Not easy and rarely succesful for those we know as comedians to make the transition into serious drama (I could list a few disasters ...er Lark Rise anyone) but Miranda Hart has taken her comic timing, her body language, innate sensitivity, and the power of the hesitant and rather uncertain 'look' with her into Chummy's character, and it works. Chummy always the odd one out, sent to boarding school at the age of six, finished in Switzerland and then to the Lucy Clayton Charm School to prepare for presentation at Court as a debutante. Thence to Cordon Bleu followed by Needlework school and all was deemed ready for wife-dom until Chummy finds God and decides to be a missionary. It was in nurse training that Chummy finally found her metier, taking top honours at St Thomas's before arriving at Nonnatus House in the heart of the London Docklands for her Midwifery training.
And what about those gorgeous babies, apparently a slew of newborns required for filming, twins very handy and all helped by some extras, a few very lifelike and appropriately weighted dolls for use during delivery scenes. Filming had to revolve around the babies, if they were asleep and needed to be awake the crew would have to go and do something else.
The series is thankfully holding very true to the book too, written when midwife Terri Coates published an article bemoaning the absence of the midwife in literature and the gauntlet was thrown down...

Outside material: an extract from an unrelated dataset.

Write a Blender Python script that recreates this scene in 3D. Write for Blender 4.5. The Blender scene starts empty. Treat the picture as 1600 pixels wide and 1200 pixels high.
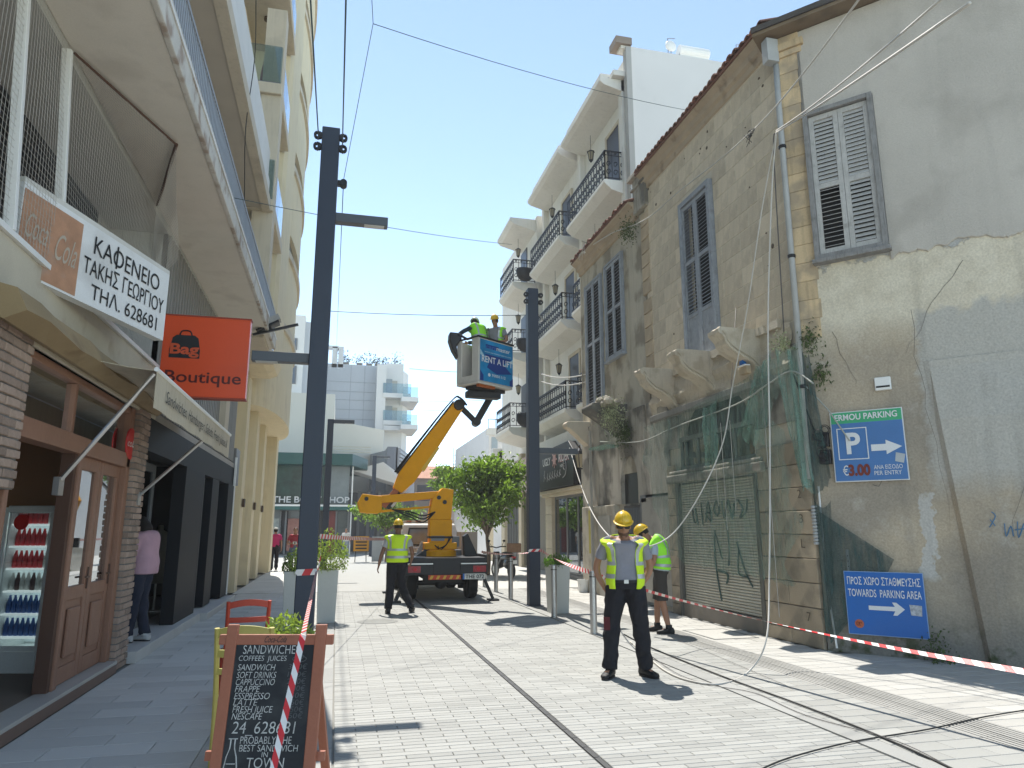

'Maybe there is a midwife somewhere who can do for midwifery what James Herriot did for veterinary practice..'
and Jennifer Worth, who sadly died recently, thankfully rose to the challenge. If you haven't read the book I can heartily recommend it. We might have thought 'kangaroo care' (skin to skin contact for premature babies) had originated in Colombia in the 1970s but it is clear the women of the East End got there first
And talking of babies, I'm going to slip in some congratulations here... to Kirsty from Oxford University Press who has been a faithful friend of dovegreyreader scribbles from the very early days, (if you have ever won an OUP book in a draw here it is thanks to Kirsty that it was given in the first place, and that it then arrived with you)... so huge congratulations to Kirsty and John on the month-early (caught us knitters napping) but safe arrival of a very beautiful daughter Olivia. I've sent the hat but am still working on the boots, one more episode of Call the Midwife should see them almost ready for delivery.